▸ THE REQUEST
Give back the exact lines spanning from the line with "Keep writing the" to the line with "M['white'], label, 'baseboard')", with both of those lines included and no others.

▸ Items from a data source

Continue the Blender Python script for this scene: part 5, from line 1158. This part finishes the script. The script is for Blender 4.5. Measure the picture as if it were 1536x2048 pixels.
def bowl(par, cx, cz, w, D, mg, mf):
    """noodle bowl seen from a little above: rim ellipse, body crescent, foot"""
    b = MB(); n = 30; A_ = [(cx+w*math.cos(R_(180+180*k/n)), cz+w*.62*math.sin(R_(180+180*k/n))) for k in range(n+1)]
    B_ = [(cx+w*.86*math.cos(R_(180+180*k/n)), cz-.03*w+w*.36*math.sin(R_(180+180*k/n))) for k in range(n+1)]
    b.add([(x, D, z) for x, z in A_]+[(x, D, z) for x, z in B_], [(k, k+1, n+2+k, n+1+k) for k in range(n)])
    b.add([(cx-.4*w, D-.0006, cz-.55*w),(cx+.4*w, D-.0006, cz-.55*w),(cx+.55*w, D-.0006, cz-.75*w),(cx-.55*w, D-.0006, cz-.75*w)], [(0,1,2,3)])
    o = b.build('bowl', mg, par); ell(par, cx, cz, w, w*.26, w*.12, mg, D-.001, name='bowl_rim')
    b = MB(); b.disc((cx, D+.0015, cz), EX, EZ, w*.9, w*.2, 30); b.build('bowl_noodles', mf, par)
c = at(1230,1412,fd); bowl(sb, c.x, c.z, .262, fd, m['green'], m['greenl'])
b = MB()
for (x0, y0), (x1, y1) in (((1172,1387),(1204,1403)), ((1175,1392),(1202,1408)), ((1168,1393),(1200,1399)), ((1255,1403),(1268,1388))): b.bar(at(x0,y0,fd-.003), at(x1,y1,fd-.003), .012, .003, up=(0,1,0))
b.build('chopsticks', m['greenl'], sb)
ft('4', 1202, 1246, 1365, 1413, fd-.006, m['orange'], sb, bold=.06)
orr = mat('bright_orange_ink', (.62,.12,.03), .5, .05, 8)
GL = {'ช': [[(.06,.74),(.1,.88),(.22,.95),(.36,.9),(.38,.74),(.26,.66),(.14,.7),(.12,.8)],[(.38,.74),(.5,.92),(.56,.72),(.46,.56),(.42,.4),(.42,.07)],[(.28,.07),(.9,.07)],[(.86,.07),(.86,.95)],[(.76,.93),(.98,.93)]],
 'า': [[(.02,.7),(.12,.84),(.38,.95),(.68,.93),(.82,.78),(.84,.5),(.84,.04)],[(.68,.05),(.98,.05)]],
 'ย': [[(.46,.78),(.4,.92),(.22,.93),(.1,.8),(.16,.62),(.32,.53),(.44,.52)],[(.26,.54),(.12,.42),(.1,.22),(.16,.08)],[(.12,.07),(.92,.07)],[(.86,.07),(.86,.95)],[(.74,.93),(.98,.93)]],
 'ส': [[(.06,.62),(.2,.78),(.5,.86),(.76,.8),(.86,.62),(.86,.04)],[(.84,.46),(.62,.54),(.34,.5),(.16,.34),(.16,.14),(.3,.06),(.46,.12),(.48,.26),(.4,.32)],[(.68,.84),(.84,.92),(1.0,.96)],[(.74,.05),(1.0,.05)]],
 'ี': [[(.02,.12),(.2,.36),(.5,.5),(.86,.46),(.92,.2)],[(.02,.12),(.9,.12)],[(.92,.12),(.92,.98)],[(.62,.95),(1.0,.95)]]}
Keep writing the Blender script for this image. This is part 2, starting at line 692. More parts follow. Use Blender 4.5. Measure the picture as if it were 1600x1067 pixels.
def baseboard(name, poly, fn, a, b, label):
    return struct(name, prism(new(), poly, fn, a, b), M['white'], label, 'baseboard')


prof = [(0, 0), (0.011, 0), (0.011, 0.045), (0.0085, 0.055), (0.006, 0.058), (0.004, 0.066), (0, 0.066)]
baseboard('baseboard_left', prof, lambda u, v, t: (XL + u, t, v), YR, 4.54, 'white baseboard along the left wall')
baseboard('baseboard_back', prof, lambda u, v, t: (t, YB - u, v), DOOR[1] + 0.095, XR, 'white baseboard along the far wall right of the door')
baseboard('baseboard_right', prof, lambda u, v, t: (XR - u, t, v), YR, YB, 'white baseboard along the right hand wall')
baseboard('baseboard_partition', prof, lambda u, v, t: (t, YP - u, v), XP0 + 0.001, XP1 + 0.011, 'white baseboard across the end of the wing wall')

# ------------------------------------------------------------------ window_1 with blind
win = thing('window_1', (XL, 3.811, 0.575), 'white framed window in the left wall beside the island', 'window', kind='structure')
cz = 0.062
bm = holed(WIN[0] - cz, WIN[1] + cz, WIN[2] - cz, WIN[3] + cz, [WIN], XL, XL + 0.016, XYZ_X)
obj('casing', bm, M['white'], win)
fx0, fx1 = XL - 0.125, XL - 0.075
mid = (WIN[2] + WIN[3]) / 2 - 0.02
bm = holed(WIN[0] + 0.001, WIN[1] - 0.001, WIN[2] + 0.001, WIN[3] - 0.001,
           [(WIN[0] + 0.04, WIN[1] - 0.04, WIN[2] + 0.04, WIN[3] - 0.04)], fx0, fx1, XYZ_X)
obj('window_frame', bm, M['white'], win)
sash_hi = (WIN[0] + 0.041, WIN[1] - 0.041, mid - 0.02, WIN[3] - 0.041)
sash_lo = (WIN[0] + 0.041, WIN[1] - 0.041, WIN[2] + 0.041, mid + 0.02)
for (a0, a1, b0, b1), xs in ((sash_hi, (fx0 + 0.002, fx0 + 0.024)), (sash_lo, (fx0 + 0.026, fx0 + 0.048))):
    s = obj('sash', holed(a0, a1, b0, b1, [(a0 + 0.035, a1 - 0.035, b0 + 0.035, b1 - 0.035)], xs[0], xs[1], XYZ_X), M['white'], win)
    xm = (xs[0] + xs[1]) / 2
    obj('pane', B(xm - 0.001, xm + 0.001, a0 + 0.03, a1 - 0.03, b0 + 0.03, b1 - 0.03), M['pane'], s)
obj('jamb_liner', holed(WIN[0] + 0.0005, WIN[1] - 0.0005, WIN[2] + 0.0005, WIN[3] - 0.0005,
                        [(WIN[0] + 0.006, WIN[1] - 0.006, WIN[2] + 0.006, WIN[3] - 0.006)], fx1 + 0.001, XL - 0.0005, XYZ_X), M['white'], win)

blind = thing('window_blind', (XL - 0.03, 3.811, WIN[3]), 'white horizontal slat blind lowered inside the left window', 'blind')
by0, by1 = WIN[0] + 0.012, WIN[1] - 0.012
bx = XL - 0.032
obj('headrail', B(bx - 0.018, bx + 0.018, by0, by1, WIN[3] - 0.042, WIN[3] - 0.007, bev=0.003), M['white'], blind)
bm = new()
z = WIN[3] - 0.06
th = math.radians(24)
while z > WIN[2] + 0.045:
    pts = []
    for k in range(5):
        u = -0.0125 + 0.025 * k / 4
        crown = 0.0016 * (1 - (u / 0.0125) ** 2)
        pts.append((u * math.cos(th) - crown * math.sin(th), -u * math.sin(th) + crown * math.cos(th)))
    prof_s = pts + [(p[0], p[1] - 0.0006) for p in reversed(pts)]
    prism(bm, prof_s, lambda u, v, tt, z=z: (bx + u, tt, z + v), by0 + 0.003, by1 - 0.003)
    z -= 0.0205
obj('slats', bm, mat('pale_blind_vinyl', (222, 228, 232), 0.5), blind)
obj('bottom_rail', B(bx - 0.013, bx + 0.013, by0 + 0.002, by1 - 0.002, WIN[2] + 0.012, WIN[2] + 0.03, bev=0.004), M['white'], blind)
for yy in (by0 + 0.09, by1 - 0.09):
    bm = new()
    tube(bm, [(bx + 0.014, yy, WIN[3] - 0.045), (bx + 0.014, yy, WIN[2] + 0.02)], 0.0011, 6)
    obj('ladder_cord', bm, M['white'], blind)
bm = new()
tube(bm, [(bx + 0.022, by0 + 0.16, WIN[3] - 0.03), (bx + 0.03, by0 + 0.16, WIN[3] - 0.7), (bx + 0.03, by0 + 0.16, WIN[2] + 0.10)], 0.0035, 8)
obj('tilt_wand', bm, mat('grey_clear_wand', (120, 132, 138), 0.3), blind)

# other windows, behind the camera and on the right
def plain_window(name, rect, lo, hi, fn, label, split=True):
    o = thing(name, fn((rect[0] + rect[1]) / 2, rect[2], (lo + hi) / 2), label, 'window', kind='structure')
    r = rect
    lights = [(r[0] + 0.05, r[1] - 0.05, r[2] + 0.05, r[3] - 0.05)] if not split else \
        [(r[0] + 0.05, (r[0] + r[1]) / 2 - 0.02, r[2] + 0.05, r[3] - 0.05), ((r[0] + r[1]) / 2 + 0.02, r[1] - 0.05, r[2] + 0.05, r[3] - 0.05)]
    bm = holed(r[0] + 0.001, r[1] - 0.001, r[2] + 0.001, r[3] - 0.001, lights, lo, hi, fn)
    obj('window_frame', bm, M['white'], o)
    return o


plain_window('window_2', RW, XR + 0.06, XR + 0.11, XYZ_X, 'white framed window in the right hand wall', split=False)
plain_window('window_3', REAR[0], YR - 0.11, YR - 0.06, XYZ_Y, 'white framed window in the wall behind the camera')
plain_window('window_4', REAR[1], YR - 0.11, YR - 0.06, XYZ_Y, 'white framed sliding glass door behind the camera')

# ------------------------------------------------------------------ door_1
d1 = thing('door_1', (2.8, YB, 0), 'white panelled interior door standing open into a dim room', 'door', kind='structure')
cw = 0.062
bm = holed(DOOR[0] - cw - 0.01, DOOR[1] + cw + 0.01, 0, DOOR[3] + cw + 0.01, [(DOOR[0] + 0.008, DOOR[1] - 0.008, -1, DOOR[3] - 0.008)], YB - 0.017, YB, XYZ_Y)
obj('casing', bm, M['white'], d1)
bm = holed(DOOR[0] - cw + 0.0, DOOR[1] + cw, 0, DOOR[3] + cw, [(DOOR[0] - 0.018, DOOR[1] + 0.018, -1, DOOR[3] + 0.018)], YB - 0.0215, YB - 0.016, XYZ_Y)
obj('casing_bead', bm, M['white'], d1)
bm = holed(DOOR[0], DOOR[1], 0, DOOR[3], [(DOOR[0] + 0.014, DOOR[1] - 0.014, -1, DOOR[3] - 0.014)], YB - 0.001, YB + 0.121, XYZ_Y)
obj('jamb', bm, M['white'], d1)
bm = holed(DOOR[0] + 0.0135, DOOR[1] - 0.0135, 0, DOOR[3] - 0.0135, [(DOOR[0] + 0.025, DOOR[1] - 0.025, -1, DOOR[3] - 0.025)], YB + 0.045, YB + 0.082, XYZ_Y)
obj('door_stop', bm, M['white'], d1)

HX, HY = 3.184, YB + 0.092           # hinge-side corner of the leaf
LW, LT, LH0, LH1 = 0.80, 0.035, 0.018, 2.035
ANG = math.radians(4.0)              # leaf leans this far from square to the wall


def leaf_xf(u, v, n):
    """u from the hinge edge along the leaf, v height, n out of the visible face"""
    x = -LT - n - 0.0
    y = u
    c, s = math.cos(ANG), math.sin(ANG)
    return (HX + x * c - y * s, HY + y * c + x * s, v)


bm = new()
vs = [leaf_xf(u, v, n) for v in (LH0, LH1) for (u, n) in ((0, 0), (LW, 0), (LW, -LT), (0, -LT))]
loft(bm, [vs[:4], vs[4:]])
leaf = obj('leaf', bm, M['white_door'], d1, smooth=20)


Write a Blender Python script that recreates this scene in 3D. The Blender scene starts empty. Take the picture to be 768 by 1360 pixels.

▸ RESPONSE TO THE EXERCISE
Keep writing the Blender script for this image. This is part 2, starting at line 692. More parts follow. Use Blender 4.5. Measure the picture as if it were 1600x1067 pixels.
def baseboard(name, poly, fn, a, b, label):
    return struct(name, prism(new(), poly, fn, a, b), M['white'], label, 'baseboard')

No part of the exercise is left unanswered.